Why indeed? Last year, I put my second book in the KDP Select program to see what impact the free sales feature might have. The answer was not much. This January, I went wide with both of my books, and out of 382 eBooks I sold through March 31, all but 24 were through Amazon. Since most of those sales resulted from paid promotions I ran, I likely lost more “sales” than I would have made had I been in the KDP Select program, since any KU members that were on the promotional email lists would have been more likely to download my books (since they could do so for free), even though the books were already discounted to $0.99.
Sad to say, although I’d never run a free sale again, I expect that at this point my books are better off in the KDP Select program than outside of it. So I’m about to try one more trail, by putting one of my books in the KDP Select program, and compare sales between the two books. As usual, when the data is in, I’ll report back on it here.
Hi Andy. I’d first like to say I appreciate the effort you’ve put into this article. Normally when I see what is becoming a lengthy post I abort, but with your articles I know the groundwork has been done. I’ve yet to read a post from you where there isn’t a valid point or two which affects the majority of indie authors.
Having said all of the above, there is one tiny issue I would query. KDP as I understand it is the entire self-publishing programme on Amazon for Kindle. Where you refer to exclusive ‘enrolment’ on KDP, I think it might be more appropriate to say ‘KDP Select’, which is where the KOLL / KU sub-programmes enter into the deal.
For example, I had all of my titles listed on KDP – but not all of them were on ‘KDP Select’.
Why?

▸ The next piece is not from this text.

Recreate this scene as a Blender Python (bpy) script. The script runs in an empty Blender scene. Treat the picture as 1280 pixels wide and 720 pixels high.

Those titles I didn’t ‘enrol’ on the KDP Select programme were eligilble for me to submit to Kobo and, Smashwords. You contravene Amazon’s exculsivity passage if you enrol a title on KDP Select and elsewhere.
I have long since experimented and now all except one of my titles are exclusive to Amazon’s KDP Select.
I’ve listed ‘Ten Days in Panama’ with Smashwords for FREE, so it will be widely distributed by them – and I have now twice reported my own title for being available free elsewhere.
What am I up to? I’m aiming to have at least one title ‘perma-free’, which can only be done with Amazon if you can prove with supplied links the appropriate titles can be price-matched. The whole plan is still underway. I’ll let you know if it works.
Once again, great post – and now I must apologise for such a lengthy response. 🙂
Tom, thanks for the kind words, and you are, of course, right on two scores: while I may be ambivalent about going “wide,” I do seem to reliably go “long.” And indeed I should have added “Select” to KDP. I’ve made the edits, and thanks for reminding me on that.
There seems to be consensus among the comments I’ve seen around the Web that the permafree route is a keeper. I’ve only got two books completed so far, so I’ve been reluctant to go that route yet, but I do plan to try it out when I’ve got more inventory to work with. I may follow the route that some have done, and write something more in the nature of a long story or novella and use that as my permafree offering, but that, too, remains to be seen.
Good luck with bringing Amazon around sooner rather than later to (non) price-matching Ten Days in Panama. I’ll look forward to hearing whether you decide that this is working as intended.
As ever, an intelligent, well researched and argued post.
I have two ebooks with Amazon, exclusively. My reason? It’s straightforward and I can get on with writing more books. I barely promote my current books. Do they sell? Sporadically. Do I mind? No. And yes … I’d love to have thousands of readers, but I don’t and the only way I can think of getting them is to keep writing the best work I can. If I write it, they will read … am I naive? Absolutely.
As for the success of Amazon, we laud and fear such a phenomenon. And you’re right, as long as competition fades, the future is uncertain. But isn’t that what the future is always about?
A great, thought provoking post. Thanks.
Thanks, Julia. It does first and foremost come down to writing great books, doesn’t it? Whether or not you’re personally selling many, you’re certainly succeeding in the great books department. Hopefully the sales will come around as the just reward, one way or another.
Thanks, Andy. I’ve decided to spend my emotional energy on writing. I know that marketing is vital to commercial success, but I know what gives me the most satisfaction. Perhaps, if or when I have more books to sell, I will market more. But life is short and I’d rather get the stories I want to tell written – marketing means less writing time.
I’ve found that it not only takes time away from writing, but that somehow it has a tendency to crowd out writing entirely.
The reason(s) for me seem to include needing a critical mass of time for writing to sustain it at all, and perhaps that it’s easy to be in one mind set or the other, but difficult to be in both during the same period of time.
I seem to have various demands on my time at the moment, and my writing gets squeezed out. The only thing keeping me going is the fact that these other ‘demands’ are time limited. In the meantime, nothing is lost, writing-wise, as my brain is filtering and planning and honing ideas. Thinking time, for me anyway, is as vital to the writing process as putting words down on a page.
Great article. We are all asking the same questions – constantly.
Thanks, Lucinda. I just with that one of these days, one of us will figure out all the answers. If they do, I sure hope they let the rest of us know.
Yet another informative and fascinating post, Andrew. Many thanks!
Your very welcome, Marcus. I hope that all is well with you.